Merchants Still Underestimate the Checkout Walkout
Watch more: Need to Know With Paysafe’s Rob Gatto
Payments are crucial to businesses’ bottom lines. But despite their importance, the bottom line is traditionally where payments have fallen on the hierarchy of business priorities.
But as Rob Gatto, chief revenue officer at Paysafe, told PYMNTS, that assumption is one that’s out of date.
“You’re beginning to see more folks involved in the decision making looking at payments from a revenue growth perspective in addition to the operational piece,” he said.
The shift reflects a broader rethinking of how businesses define the customer journey. What happens at checkout is no longer the end of the funnel, but where revenue can be won or lost.
And for a growing number of companies across eCommerce, travel and digital entertainment, this means that payments are emerging as a powerful, data-rich lever for revenue growth.
From Cost Center to Conversion Engine
At the heart of payments’ ongoing strategic shift is conversion. The mechanics of how a transaction is processed, what payment methods are offered, how quickly a user moves through checkout and whether a transaction is approved have come to shape whether revenue materializes.
“Conversion is huge. Do you have the right preferred payment methods? Location matters for the consumer. Consumer choice has never been more diverse,” Gatto said.
That diversity can be deeply regional and increasingly fragmented. A Brazilian shopper expects Pix. A Polish user looks for Blik. In the U.S., Apple Pay and Google Pay are table stakes.
“You used to have one checkout page, and it worked for everybody,” Gatto said. “Now, the checkout page has to be localized and tailored to the area of the world that the person is buying from.”
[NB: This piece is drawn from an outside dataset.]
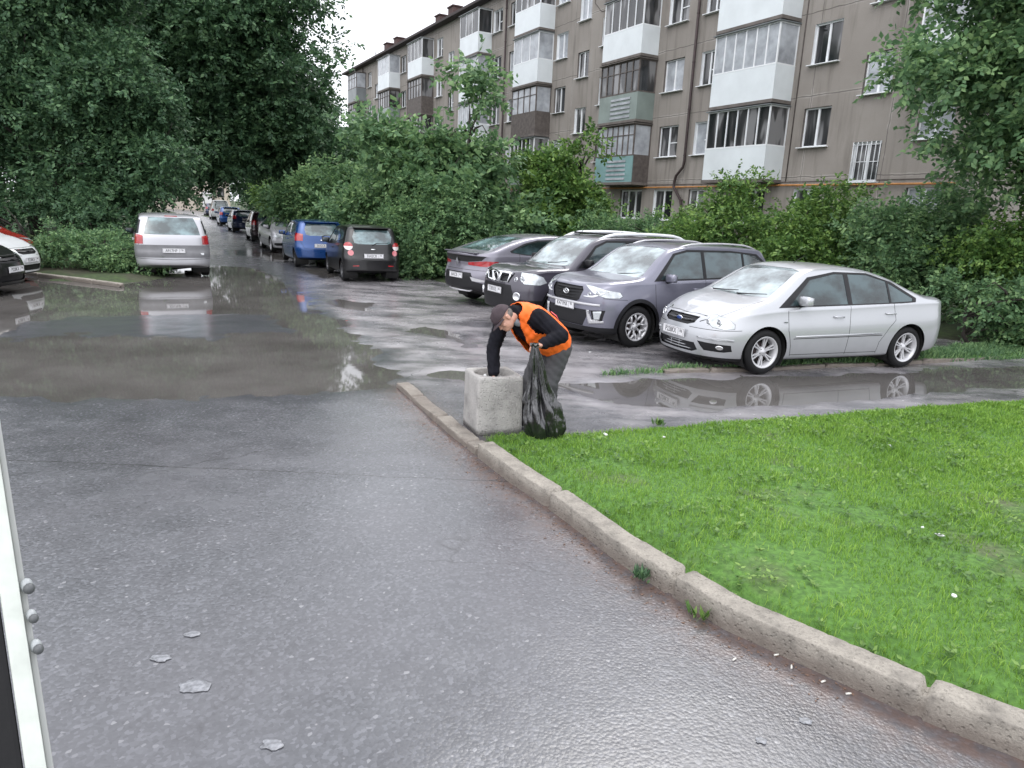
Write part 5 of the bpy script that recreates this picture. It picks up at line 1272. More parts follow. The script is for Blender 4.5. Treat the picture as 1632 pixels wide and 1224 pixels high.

“When the site is tailored to me and where I live, I feel much more comfortable,” he added, noting that beyond improving convenience, localization can help build trust.
But if localization drives conversion, friction can erode it. A checkout experience that feels unfamiliar or mismatched to a user’s geography can inadvertently raise immediate concerns about legitimacy.
“If I get to a site and it doesn’t take Apple Pay, I’m gone in a minute,” Gatto said.
This erosion of tolerance reflects a broader behavioral shift. Consumers are less loyal to brands and more sensitive to experience quality. Security perceptions and realities also play a role. As digital fraud grows more sophisticated, both consumers and merchants are recalibrating their expectations. A checkout experience must feel not only seamless but safe.
Payments as a Retention and Acquisition Tool
Payments are unlikely to ever become a glamorous function. But their role is undeniably expanding.
Gatto pointed to emerging models like agentic commerce’s AI-driven purchasing ecosystems as an extension of earlier affiliate marketing paradigms.
“It’s an opportunity for you to make sure you are available no matter where the consumer is,” he said. “All those places become a feeder for you from an acquisition standpoint.”
Retention, meanwhile, is increasingly tied to payment experience. In sectors like online gaming, Paysafe’s own research shows that payment capabilities can outweigh traditional product factors.
“Players choose their provider more based on the payment stack than anything else,” Gatto said. “They want speed, multiple formats, and they want to get paid out.”
Underlying all these shifts is data. Payment systems generate a continuous stream of behavioral, operational and financial signals. The challenge and opportunity are translating that data into actionable insight.
“You can begin to use payment data to drive your front-end marketing,” Gatto said, “to understand who’s likely to transact and who’s likely to succeed through the transaction.”
As businesses compete on fine margins of experience and efficiency, the companies that treat payments not as infrastructure but as strategy may find themselves with a decisive edge.